O certo é que o Protocolo Adicional ao Tratado de Petrópolis, assinado em 1966, foi promulgado através do Decreto n. 73.413, de 4 de janeiro de 1974 e, com base nele e nas Notas Reversais de 1971, aqui apresentadas, o Brasil e a Bolíiva assinam, em 14 de fevereiro de 2007, um acordo para a construção de uma ponte sobre o rio Mamoré entre as cidades de Guajará-Mirim no Brasil e Guayaramerín, na Bolívia, promulgado pelo Decreto n. 6.858, de 25 de maio de 2009.
O acordo em questão, ainda na parte dos “considerando”, afirma que:
1- Os custos decorrentes da elaboração dos estudos técnicos e ambientais, dos Projetos Básicos, Executivo e de Engenharia e da construção da ponte sobre o rio Mamoré serão cobertos pelo governo da República Federativa do Brasil...

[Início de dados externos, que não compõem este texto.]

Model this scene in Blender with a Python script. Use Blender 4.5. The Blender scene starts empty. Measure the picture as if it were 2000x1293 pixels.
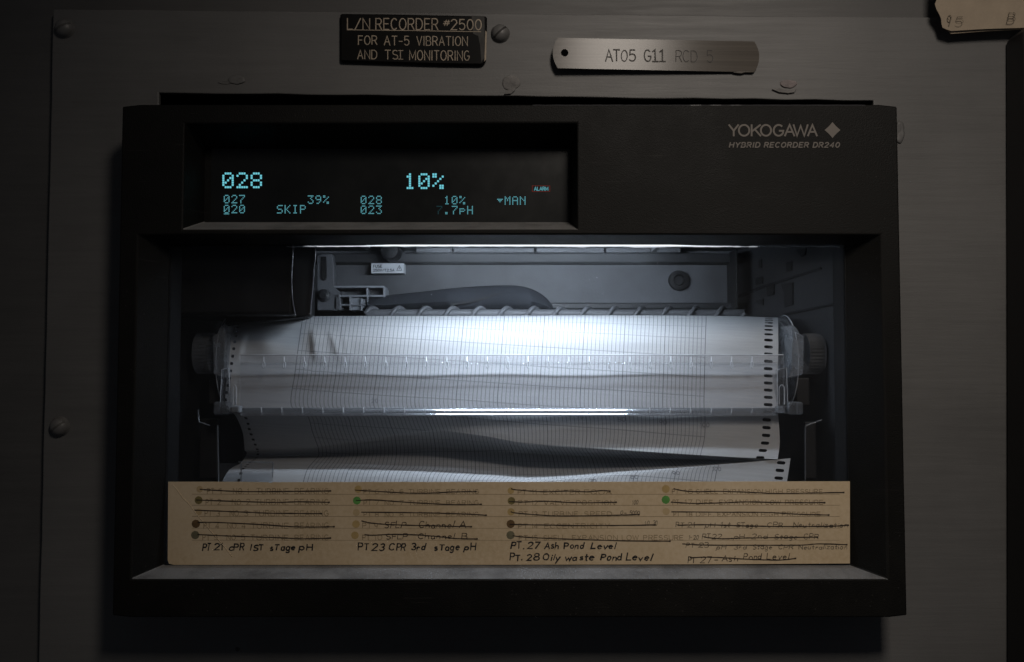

Diante dos argumentos apresentados, chega-se à conclusão de que vincular “o presente” dado à Bolívia a uma dívida com 106 anos de atraso e ao Protocolo Adicional de 1966, como justificativa para pagamento é, simplesmente, esconder o interesse político entre as duas Nações ou o desconhecimento dos fatos históricos ligados à negociação que, através da Troca de Notas em 1971, nos fez assumir uma dívida inexistente.